Saturday, October 6, 2007

Sand Castle at 1600 Pennsylvania Ave.

The trouble with a sandcastle, as every child sadly learns, is their impermanence. What's that line from the Bible warning about building a house upon sand?



Some folks, this author included, knew right off that the naive governor of Texas, the ne'erdowell son of the president, was mostly made of sand-stuff rather than star-stuff. We could see the grains under his fingernails.



They crumble: sandcastles. Many children learn that their 2nd one ought to be further away from the waterline; some apparently never get it. They'd rather be right than competent. The stuff of children, but thankfully, most grow up and become more wise. Some even become wise adults who learn from their adolescent failures.

I recall reading a line in one of my many books on George W. Bush, some metaphor of The Emperor's New Clothes, in which the author says that it will happen, ever-so slowly, here in America, and that it will first be just a giggle, then laughter, and finally, full blown hilarity as more and more Americans see Mr. Bush as that Andersen character. At the time I read it, few snickered; many Americans were still horns-waggled by the fear and lies. I said to my wife,"that will be a long way off."

His incompetence is transparent, like the clothes, but it brings tears rather than laughter. This emperor has blood on his hands. Seven out of ten Americans have come to realize it; the other three are chronically gulliable.

He is not finished playing with guns yet: he sees another Muslim nation in the crosshairs and has his trigger finger ready to blast. And why not? What has he to lose? Clearly not his reputation; that, like the sandcastle, has eroded long ago. He hears voices, too. Some are surreal, like the Father, others are real, like the fundamental Christian zealots shouting at him to pull the trigger. His wife stands beside him, smile plastered on her non-empathetic face, like a Greek statue.

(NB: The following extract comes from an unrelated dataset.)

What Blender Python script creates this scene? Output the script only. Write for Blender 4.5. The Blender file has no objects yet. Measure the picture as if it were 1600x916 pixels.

Garrison Keillor penned a short essay nearly two years ago for Salon.com titled, "The little Man." His closing paragraph is heartbreakingly accurate:

"So why does he still seem so small, our president? In his presidential library, he'll be portrayed as Abraham Lincoln after Chancellorsville and FDR after Corregidor, but to most of us, the crisis in Washington today stems from a man intellectually and temperamentally unequipped to rise to the challenge. Most of us sense that when, decades from now, the story of this administration comes out, it will be one of ordinary incompetence, of rigid and incurious people overwhelmed by events in a world they don't dare look around and see."